Americans are deeply concerned about inflation and risks facing our economy. Poll after poll shows it is the number one issue heading into midterm elections. And July’s “break” in steadily-increasing inflation won’t assuage those fears.

Inflation reached 9.1% in June, but came in cooler than expected at 8.5% in July. Food prices, however, surged 13.1%.

As people struggle to pay for gas to get to work, for electricity in the midst of a blazing hot summer, and to put food on the table, rising costs remain an issue. So is there any “good” to be had?

One sign that inflation could be moving in the right direction is the recent rollover in commodity prices. Crude oil prices, and gas prices, have begun to drop. Gas prices not only hurt at the pump but affect the prices of everything else we buy due to increased transportation costs.

Another glimmer of good news is that our state is well positioned to handle some economic turmoil.

The state finished the 2022 fiscal year, which ended June 30, more than $1.4 billion over the revenue estimate for the year. And that revenue estimate was far higher than normal. This marks back-to-back years with over a billion dollars in collections above estimate. We are sitting on substantial reserves to deliver on tax relief, fund essential services, and weather the risks of a recession.

What about the bad and the ugly? The most comparable period in recent history is the stagflation of the 1970s.
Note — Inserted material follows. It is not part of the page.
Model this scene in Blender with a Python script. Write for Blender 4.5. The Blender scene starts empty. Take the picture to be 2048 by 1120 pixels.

Early in the Reagan administration, they tackled inflation by quickly and dramatically raising interest rates. This intentionally slowed the economy, putting it into recession, to quell inflation.
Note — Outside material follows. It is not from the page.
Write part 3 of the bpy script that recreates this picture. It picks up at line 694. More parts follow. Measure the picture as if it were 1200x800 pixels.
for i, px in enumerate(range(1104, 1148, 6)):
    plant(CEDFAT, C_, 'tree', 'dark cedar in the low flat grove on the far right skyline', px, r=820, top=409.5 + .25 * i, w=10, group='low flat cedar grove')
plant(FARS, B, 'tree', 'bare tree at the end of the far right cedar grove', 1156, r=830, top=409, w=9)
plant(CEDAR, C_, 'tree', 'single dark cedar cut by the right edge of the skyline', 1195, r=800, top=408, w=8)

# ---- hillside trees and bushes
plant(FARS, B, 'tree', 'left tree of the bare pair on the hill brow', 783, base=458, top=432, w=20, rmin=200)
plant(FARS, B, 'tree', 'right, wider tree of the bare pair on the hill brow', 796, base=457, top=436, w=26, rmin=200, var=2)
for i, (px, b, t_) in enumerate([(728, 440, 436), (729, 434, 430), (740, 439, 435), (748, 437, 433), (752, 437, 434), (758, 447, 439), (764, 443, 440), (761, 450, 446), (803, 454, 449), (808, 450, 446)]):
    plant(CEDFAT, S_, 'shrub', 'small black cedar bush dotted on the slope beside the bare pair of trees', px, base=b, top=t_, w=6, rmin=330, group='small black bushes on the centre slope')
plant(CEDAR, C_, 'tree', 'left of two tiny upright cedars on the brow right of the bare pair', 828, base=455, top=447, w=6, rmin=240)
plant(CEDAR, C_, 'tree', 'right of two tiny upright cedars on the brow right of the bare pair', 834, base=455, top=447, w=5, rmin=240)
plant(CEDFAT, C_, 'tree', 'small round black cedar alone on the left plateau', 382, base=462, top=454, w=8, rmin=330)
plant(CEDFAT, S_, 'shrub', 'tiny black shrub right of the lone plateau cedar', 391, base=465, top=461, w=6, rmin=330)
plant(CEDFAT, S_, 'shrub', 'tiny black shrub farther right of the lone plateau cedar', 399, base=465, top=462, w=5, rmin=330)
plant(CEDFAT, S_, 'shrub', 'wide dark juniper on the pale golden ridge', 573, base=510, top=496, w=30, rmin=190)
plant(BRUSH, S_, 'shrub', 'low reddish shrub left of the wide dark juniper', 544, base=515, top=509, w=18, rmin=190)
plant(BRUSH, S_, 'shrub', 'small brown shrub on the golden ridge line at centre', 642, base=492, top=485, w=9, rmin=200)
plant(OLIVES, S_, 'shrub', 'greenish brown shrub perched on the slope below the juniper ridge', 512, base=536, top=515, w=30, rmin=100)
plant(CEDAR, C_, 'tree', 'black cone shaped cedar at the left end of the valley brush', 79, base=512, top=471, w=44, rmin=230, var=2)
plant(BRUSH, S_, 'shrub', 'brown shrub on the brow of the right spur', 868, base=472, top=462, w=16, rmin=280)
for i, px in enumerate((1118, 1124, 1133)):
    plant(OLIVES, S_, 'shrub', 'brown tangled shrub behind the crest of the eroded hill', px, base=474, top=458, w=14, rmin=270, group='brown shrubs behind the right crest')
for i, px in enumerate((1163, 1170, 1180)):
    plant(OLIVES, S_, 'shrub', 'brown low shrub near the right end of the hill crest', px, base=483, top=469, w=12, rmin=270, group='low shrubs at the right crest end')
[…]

Our Federal Reserve has been more slowly raising interest rates in 2022 but lacks the same ability that Reagan had. This is because the cost of servicing our national debt is tied to our interest rate. Because of the sheer amount of debt we now carry, raising rates commensurate with what Reagan did would result in trillions in new debt service obligations and potentially lead to default and loss of reserve currency status.